My itinerary is as follows:

Kuala Lumpur

Koh Phi Phi

Ho Chi Min City
Can Tho (Mekong Delta)
Phu Quoc

(pictures below are Koh Phi Phi and Kula Lumpur)
I have done a lot of research to plan this trip but I wanted to ask all my friends and family for some advice and tips as well. If you have been to any of these places please email with any info you want to pass on!


Thank you!

January 3, 2011

Western Delights

Can you get Western food and things in Korea?

This is a question I get often. I am lucky. I can pretty much get everything I love in America here in Korea. Since I live in a fairly wealthy area that is in close proximity to Seoul, Western amenities are easy to come across. I can find most Western food in the mega super marts (similar to America's Wal Mart). The food is usually expensive and not very good, but it exists.

When I want to get Western food at a restaurant in Bucheon I usually head to Rhythm and Booze or The Park. Both are Western bars that serve tons of delicious Western food at a reasonable price (5,000-10,000 Won).

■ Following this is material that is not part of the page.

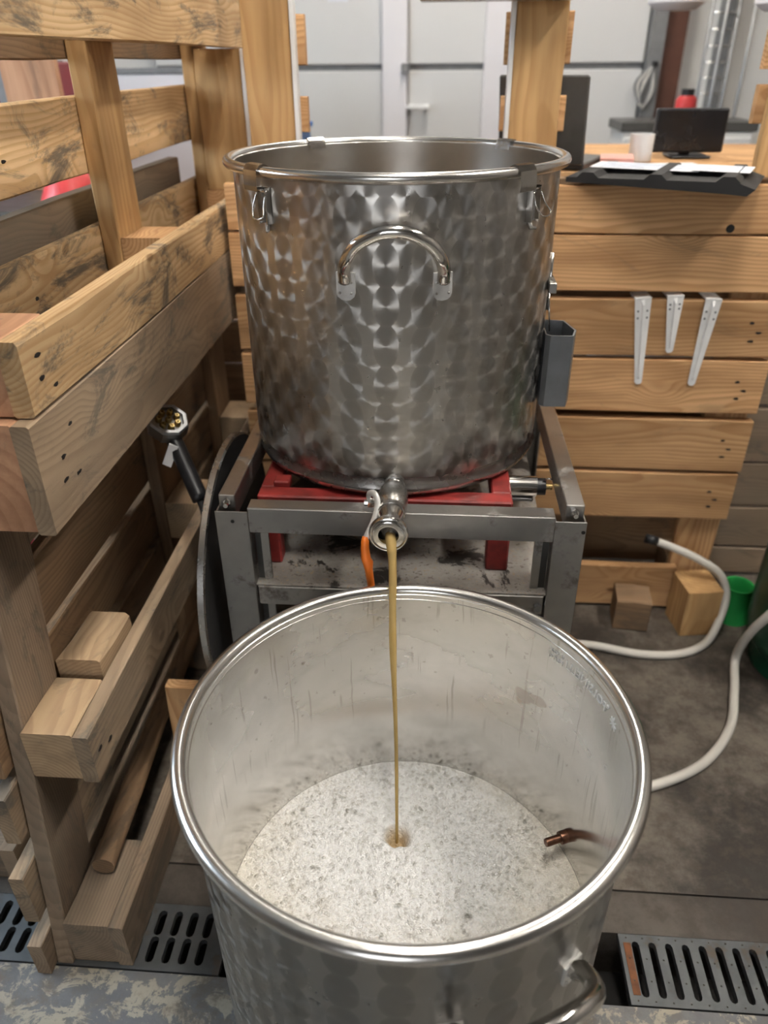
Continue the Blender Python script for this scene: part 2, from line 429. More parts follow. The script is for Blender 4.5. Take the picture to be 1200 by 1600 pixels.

This is what a average Western or Foreigner Bar looks like in Korea. Many of them have live Western music on the weekends and play football and basketball games during the week. These are also great places to meet other foreigners in your area.
Last week I at dinner at The Park (I was craving a cheeseburger). I took some pictures of the bar and the food I ordered. I ate a cheeseburger, a grilled cheese and a chicken parmasean sandwich. All were good, but not great (well except the grilled cheese-AMAZING). What else can you expect from Bucheon, South Korea? (I know Americans are stereotyped as being fat, but I actually shared all this food with someone else).
Also, today I was I lucky enough to get a early birthday package from my Wisco roommates.
It was filled with Velveeta mac and cheese, buttered mircrowave popcorn (my weakness), Cape Cod sea salt and vinegar chips and English magazines. I opened it and went to heaven. Thank you so much guys, I LOVE IT. I also currently have a stomach ache because I have been eating Cape Cod chips for the past 2 hours.